Judge: FOIA delay “incomprehensible,” but not a reason to keep open comment period

Senior Attorney Kym Hunter, Associate Attorney Maia Hutt, and Senior Attorney Morgan Butler appeared today in federal court in Roanoke, Virginia. (© Mike Mather )

A federal judge today told government attorneys that a lengthy delay in producing public documents to SELC was “incomprehensible” and “somewhat outrageous,” but also told attorneys he did not have the authority to order the government to extend the public comment period over changes proposed to the National Environmental Policy Act.

The Council on Environmental Quality has proposed a sweeping rollback of NEPA that would, in some cases, reduce or eliminate the act’s core principle of listening to the voices of affected people and communities when large projects might alter their landscapes and lives

For more than a year and a half, SELC has sought under the Freedom of Information Act documents that would shed light on the motive behind the proposed changes from the Trump administration, and who was behind them. But the government said it would not be able to fully comply until November of 2020, long after the March 10 deadline for public comments.

SELC Senior Attorney Kym Hunter argued that getting the public documents would help promote “transparency in government” and would ensure the public could offer more detailed comments on the proposed NEPA changes. She argued in legal papers and again in a Roanoke federal court today that it would be unfair for the government to close the comment period before it had produced the required public documents.

She said a quicker production of documents, a longer comment period, or a combination of both would help better inform the public and help citizens submit more informed comments.

Under questioning by Judge Glen E. Conrad, Hunter conceded her argument was a novel one, but said the government’s rush to close the comment period while at the same time dragging its feet on producing documents was an extraordinary circumstance that justified the remedy.

Judge Conrad ruled that FOIA law does not give him the authority to alter the length of the public-comment period as a remedy.
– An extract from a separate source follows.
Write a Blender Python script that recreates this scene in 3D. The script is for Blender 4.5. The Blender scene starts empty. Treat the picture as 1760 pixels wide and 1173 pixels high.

However, he made it clear the government delays in producing the public records were not acceptable and invited SELC to take the larger question to a higher court.

The time it is taking for the government to hand over the documents “defies comprehension and certainly cannot be categorized as prompt,” he said, calling the delay the worst he as seen in his career. While denying SELC’s motion to keep open the comment period, he also said that he would make sure the public records are handed over more quickly.

The judge said he “had a deadline in mind,” but urged the government lawyers to come up with one on their own. He also asked for a list of people in Washington he would need to bring to his court to “take to task” if a reasonable deadline could not be met.

Hunter said the government agreed to produce all the public documents by May 5.